Pictures stay out. Extract the lines below from the first one through the line with "tag(b.build('deck', ['deck', 'dark']), 'weathered", both included.

Material:
● ● ●
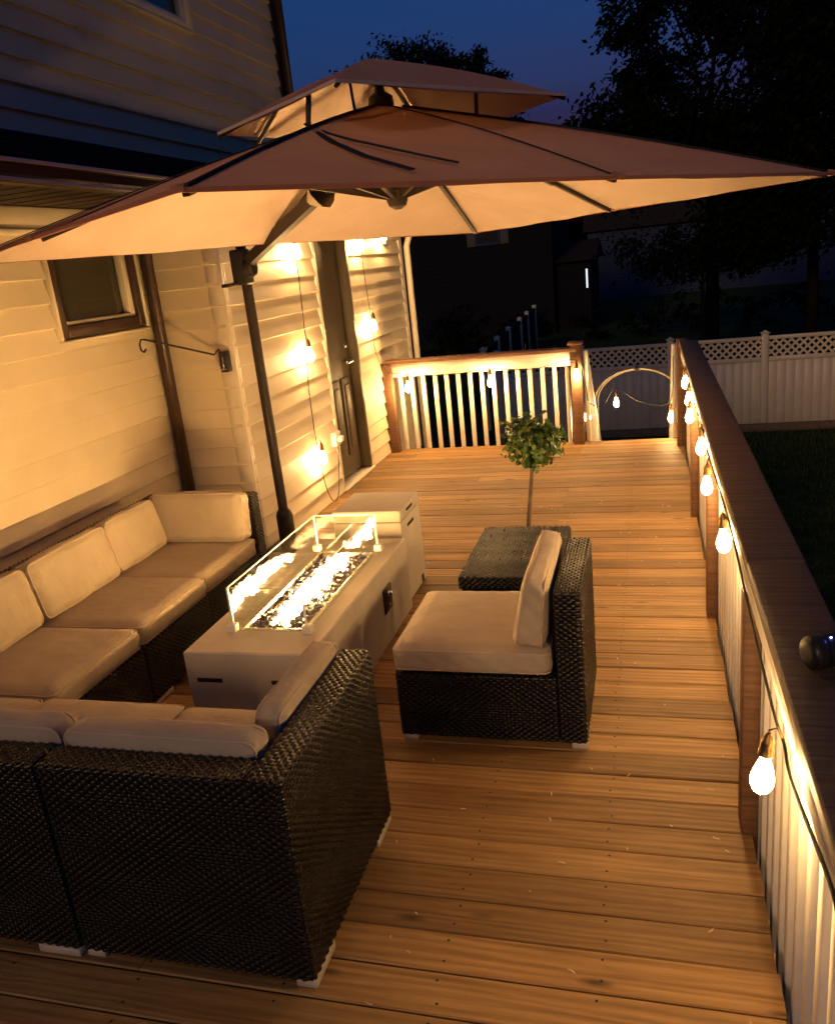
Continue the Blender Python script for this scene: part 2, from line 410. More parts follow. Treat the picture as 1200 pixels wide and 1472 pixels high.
# deck: boards run across
DX0, DX1, DY0, DY1 = -3.04, 0.285, -0.6, 7.86
b = MB(); y = DY0; pit = 0.1325; SCREWS = []
while y < DY1 - 0.02:
    y1 = min(y + pit - rnd.choice((.0025, .003, .004, .005, .008)), DY1)
    z1 = rnd.uniform(-0.0015, 0.0015); SCREWS.append(y)
    cuts = [DX0, DX1 + rnd.uniform(-.004, .006)]
    if rnd.random() < 0.4: cuts.insert(1, rnd.choice((-2.2, -1.4, -0.62)))
    for c0, c1 in zip(cuts, cuts[1:]):
        c1 -= 0.002
        n = 10
        prof = [(y, -0.03), (y, -0.004), (y + .004, 0.0), (y1 - .004, 0.0), (y1, -0.004), (y1, -0.03)]
        cup = rnd.uniform(-0.002, 0.002); tw = rnd.uniform(-.0015, .0015)
        vs = []
        for i in range(n + 1):
            x = c0 + (c1 - c0) * i / n
            wv = 0.0012 * noise.noise(Vector((x * 1.5, y * 7, 3)))
            for q, (py, pz) in enumerate(prof): vs.append((x, py + wv, pz + z1 + (tw * (i / n - .5))))
        fs = []
        for i in range(n):
            for q in range(5): fs.append((i * 6 + q, (i + 1) * 6 + q, (i + 1) * 6 + q + 1, i * 6 + q + 1))
        fs += [(0, 1, 2, 3, 4, 5), tuple(n * 6 + q for q in (5, 4, 3, 2, 1, 0))]
        b.add(vs, fs, False)
    y += pit
b.box(DX0, DX1 - .01, DY0, DY0 + .04, -0.30, -0.034); b.box(DX1 - .05, DX1 - .012, DY0 + .045, DY1 - .05, -0.30, -0.034)
b.box(DX0, DX1 - .01, DY1 - .045, DY1 - .005, -0.30, -0.034)
for yy in (0.5, 3, 5.5, 7.6):
    for xx in (-2.2, -0.9, 0.15): b.box(xx - .07, xx + .07, yy - .07, yy + .07, GZ, -0.31)
for k in range(1, 8): b.box(DX0 + k * .41, DX0 + k * .41 + .04, DY0 + .05, DY1 - .06, -0.22, -0.032)
b.box(DX0, DX1 - 0.06, DY0 + .06, DY1 - .07, -0.245, -0.235)
for yb in SCREWS:
    for k in range(1, 8):
        for dy in (.030, .101):
            x = DX0 + k * .41 + .02 + rnd.gauss(0, .004); y = yb + dy + rnd.gauss(0, .003)
            b.face([(x + .0042 * math.cos(q * 1.047), y + .0042 * math.sin(q * 1.047), .0022) for q in range(6)], False, 1)
tag(b.build('deck', ['deck', 'dark']), 'weathered wooden deck of boards laid crosswise', 'deck', kind='structure')

# ================================================================ HOUSE
house = empty('house', (-3.05, 4.8, 0), 'cream clapboard house with brown trim and a low shingled eave along the deck', 'house')
house_inv = Matrix.Translation((3.05, -4.8, 0))
def hb(mb, name, m, parent=None):
    """build with house-local coordinates (parent is the house or a part at its origin)"""
    for i in range(len(mb.v)): mb.v[i] = house_inv @ mb.v[i]
    return mb.build(name, m, house if parent is None else parent)
def siding(mb, p0, p1, nrm, z0, z1, holes=(), exp=0.127):
    """lapped clapboards on the wall from p0 to p1 (xy); holes = (s0, s1, za, zb)"""
    p0 = Vector((*p0, 0)); p1 = Vector((*p1, 0)); L = (p1 - p0).length; d = (p1 - p0) / L; n = Vector((*nrm, 0))
    z = z0
    while z < z1:
        za, zb = z, min(z + exp, z1)
        segs = [(0.0, L)]
        for h in holes:
            if h[2] < zb - 0.03 and h[3] > za + 0.03:
                segs = [q for s0, s1 in segs for q in ((s0, min(s1, h[0])), (max(s0, h[1]), s1)) if q[1] - q[0] > 0.01]
        for s0, s1 in segs:
            parts = [s0]
            if s1 - s0 > 2.5: parts.append(s0 + (s1 - s0) * rnd.uniform(.25, .75))
            parts.append(s1)
            for a, c in zip(parts, parts[1:]):
                c -= 0.0015
                A = p0 + d * a; B = p0 + d * c
                j = rnd.uniform(-.0012, .0012)
                pr = [(0.001, zb), (0.004, zb), (0.027 + j, za + 0.004), (0.024 + j, za), (0.001, za)]
                for (o0, q0), (o1, q1) in zip(pr[1:], pr[2:]):
                    mb.face([A + n * o0 + Vector((0, 0, q0)), A + n * o1 + Vector((0, 0, q1)), B + n * o1 + Vector((0, 0, q1)), B + n * o0 + Vector((0, 0, q0))],
                            False, 0, [(a, q0), (a, q1), (c, q1), (c, q0)])
                for P, fl in ((A, 0), (B, 1)):
                    q = [P + n * o + Vector((0, 0, zz)) for o, zz in pr]
                    mb.face(q if fl else q[::-1])
        z += exp
XL, XD, YR, XU = -3.05, -2.53, 4.8, -3.6
# left wall (window hole), return wall, door wall (door hole), upper wall
WY0, WY1, WZ0, WZ1 = 3.86, 4.665, 1.60, 2.13
b = MB()
siding(b, (XL, -1.0), (XL, YR), (1, 0), -0.25, 2.27, [(WY0 + 1.0, WY1 + 1.0, WZ0, WZ1)])
siding(b, (XL, YR), (XD, YR), (0, -1), -0.25, 2.27)
DYa, DYb, DZ = 6.36, 7.10, 2.12
siding(b, (XD, YR), (XD, 8.85), (1, 0), -0.25, 2.27, [(DYa - YR, DYb - YR, 0.02, DZ)])
siding(b, (XD - 3, 8.85), (XD, 8.85), (0, 1), -2.1, 2.27)
b.box(XL - .16, XL, -1.0, WY0, GZ, 2.27); b.box(XL - .16, XL, WY1, YR, GZ, 2.27)
b.box(XL - .16, XL, WY0, WY1, GZ, WZ0); b.box(XL - .16, XL, WY0, WY1, WZ1, 2.27)
b.box(XL, XD, YR, YR + .14, GZ, 2.27)
b.box(XD - .14, XD, YR + .14, DYa, GZ, 2.27); b.box(XD - .14, XD, DYb, 8.85, GZ, 2.27); b.box(XD - .14, XD, DYa, DYb, GZ, 0.02); b.box(XD - .14, XD, DYa, DYb, DZ, 2.27)
b.box(XD - 3, XD - .14, 8.71, 8.85, GZ, 2.27); b.box(XL - 3, XL - .16, -1, -.9, GZ, 2.27)
wall = hb(b, 'wall', 'siding')
b = MB()
UW = (5.75, 6.97, 3.80, 5.2)
siding(b, (XU, -1.0), (XU, 8.85), (1, 0), 2.75, 7.0, [(UW[0] + 1, UW[1] + 1, UW[2], UW[3])], 0.15)
b.box(XU - .16, XU, -1, UW[0], 2.3, 7.0); b.box(XU - .16, XU, UW[1], 8.85, 2.3, 7.0); b.box(XU - .16, XU, UW[0], UW[1], 2.3, UW[2]); b.box(XU - .16, XU, UW[0], UW[1], UW[3], 7.0)
b.box(XU - 6, XU - .16, 8.72, 8.85, 2.3, 7.0); b.box(XU - 6, XU - .16, -1, -.88, 2.3, 7.0)
hb(b, 'upper_wall', 'siding')
b = MB()   # corner boards
b.bbox(XD - .085, XD + .022, YR - .024, YR + .0, -0.2, 2.268, 0.003, 1); b.bbox(XD + .0015, XD + .022, YR + .001, YR + .03, -0.2, 2.268, 0.003, 1)
hb(b, 'corner_board', 'trim'); b = MB(); b.bbox(XD + .0015, XD + .024, 8.76, 8.872, -0.2, 2.268, 0.003, 1)
hb(b, 'corner_board', 'trim')
b = MB(); b.bbox(XU - .1, XU + .03, 8.74, 8.90, 2.75, 7.0, 0.004, 1)
b.tube([(XU + .09, 8.80, 2.9), (XU + .09, 8.80, 7.0)], 0.045, 8)
hb(b, 'upper_corner_trim', 'brown')
b = MB(); b.bbox(XL + .003, XL + .028, -1.0, YR - .03, 2.16, 2.268, 0.003, 1); b.bbox(XL + .003, XL + .05, -1.0, YR - .03, 2.13, 2.158, 0.006, 2)
hb(b, 'frieze_board', 'trim')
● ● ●
Written answer:
Continue the Blender Python script for this scene: part 2, from line 410. More parts follow. Treat the picture as 1200 pixels wide and 1472 pixels high.
# deck: boards run across
DX0, DX1, DY0, DY1 = -3.04, 0.285, -0.6, 7.86
b = MB(); y = DY0; pit = 0.1325; SCREWS = []
while y < DY1 - 0.02:
    y1 = min(y + pit - rnd.choice((.0025, .003, .004, .005, .008)), DY1)
    z1 = rnd.uniform(-0.0015, 0.0015); SCREWS.append(y)
    cuts = [DX0, DX1 + rnd.uniform(-.004, .006)]
    if rnd.random() < 0.4: cuts.insert(1, rnd.choice((-2.2, -1.4, -0.62)))
    for c0, c1 in zip(cuts, cuts[1:]):
        c1 -= 0.002
        n = 10
        prof = [(y, -0.03), (y, -0.004), (y + .004, 0.0), (y1 - .004, 0.0), (y1, -0.004), (y1, -0.03)]
        cup = rnd.uniform(-0.002, 0.002); tw = rnd.uniform(-.0015, .0015)
        vs = []
        for i in range(n + 1):
            x = c0 + (c1 - c0) * i / n
            wv = 0.0012 * noise.noise(Vector((x * 1.5, y * 7, 3)))
            for q, (py, pz) in enumerate(prof): vs.append((x, py + wv, pz + z1 + (tw * (i / n - .5))))
        fs = []
        for i in range(n):
            for q in range(5): fs.append((i * 6 + q, (i + 1) * 6 + q, (i + 1) * 6 + q + 1, i * 6 + q + 1))
        fs += [(0, 1, 2, 3, 4, 5), tuple(n * 6 + q for q in (5, 4, 3, 2, 1, 0))]
        b.add(vs, fs, False)
    y += pit
b.box(DX0, DX1 - .01, DY0, DY0 + .04, -0.30, -0.034); b.box(DX1 - .05, DX1 - .012, DY0 + .045, DY1 - .05, -0.30, -0.034)
b.box(DX0, DX1 - .01, DY1 - .045, DY1 - .005, -0.30, -0.034)
for yy in (0.5, 3, 5.5, 7.6):
    for xx in (-2.2, -0.9, 0.15): b.box(xx - .07, xx + .07, yy - .07, yy + .07, GZ, -0.31)
for k in range(1, 8): b.box(DX0 + k * .41, DX0 + k * .41 + .04, DY0 + .05, DY1 - .06, -0.22, -0.032)
b.box(DX0, DX1 - 0.06, DY0 + .06, DY1 - .07, -0.245, -0.235)
for yb in SCREWS:
    for k in range(1, 8):
        for dy in (.030, .101):
            x = DX0 + k * .41 + .02 + rnd.gauss(0, .004); y = yb + dy + rnd.gauss(0, .003)
            b.face([(x + .0042 * math.cos(q * 1.047), y + .0042 * math.sin(q * 1.047), .0022) for q in range(6)], False, 1)
tag(b.build('deck', ['deck', 'dark']), 'weathered wooden deck of boards laid crosswise', 'deck', kind='structure')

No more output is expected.